BG: Four, no, five! I will always remember the one with Wales in Titograd [now Podgorica], 4:4 [EURO ’84 qualification game]. I was young back then and they put me in during the second half. 0:1, 1:1, 2:1, great, great game. It ended 4:4, the field was bad. Liverpool’s CF Ian Rush played in that game, he scored one, maybe two goals.

MF: Although you are originally a defensive midfielder, you’ve scored many goals. For example for Macedonia you played 7 games and even scored a hat-trick against Cyprus.
BG: Yes, I was a midfielder but I had a good sense out there. As a kid at Teteks, I have played in attack. For Crvena Zvezda, I’ve scored 102 goals in 509 games, but that included friendlies, while in official matches in the Yugoslav First League I scored 48 goals. I’ve scored goals against Real Madrid and Barcelona. Even when I was playing as a back, I was scoring. I had a nose for goal. I was like Frank Lampard, that type of player. Even when he is playing further down the field, he still scores goals.

Gjurovski’s thoughts regarding the EURO 2016 qualifications draw can be found here.

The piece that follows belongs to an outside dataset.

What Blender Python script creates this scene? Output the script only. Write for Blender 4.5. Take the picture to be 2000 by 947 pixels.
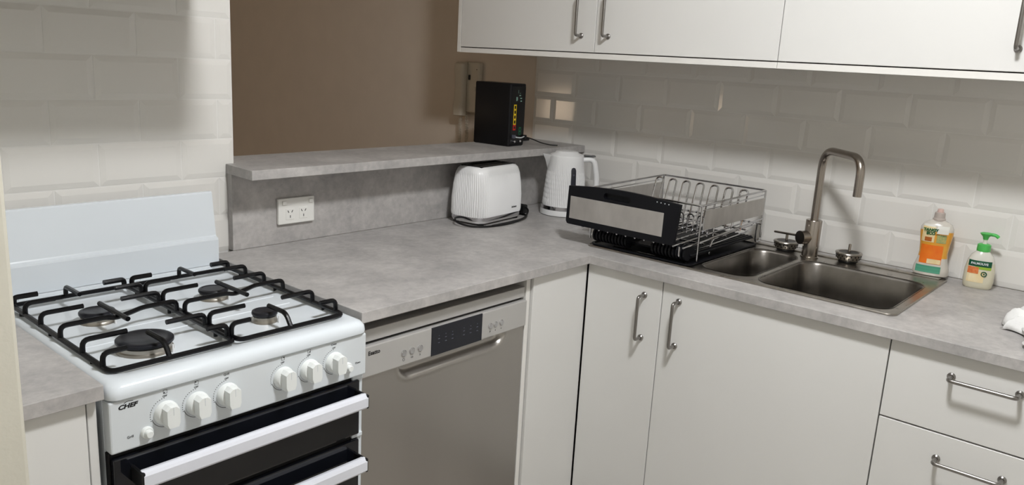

We thank the national team coach for taking the time to respond to all of our questions and we wish him well in achieving good results with Macedonia, starting with the Latvia friendly on 5 March.

* Note: The interview with Gjurovski was done last Monday, so we were not able to ask about the status of Nikolche Noveski. Rumors about Noveski’s retirement from the national team surfaced later in the week after our interview already took place.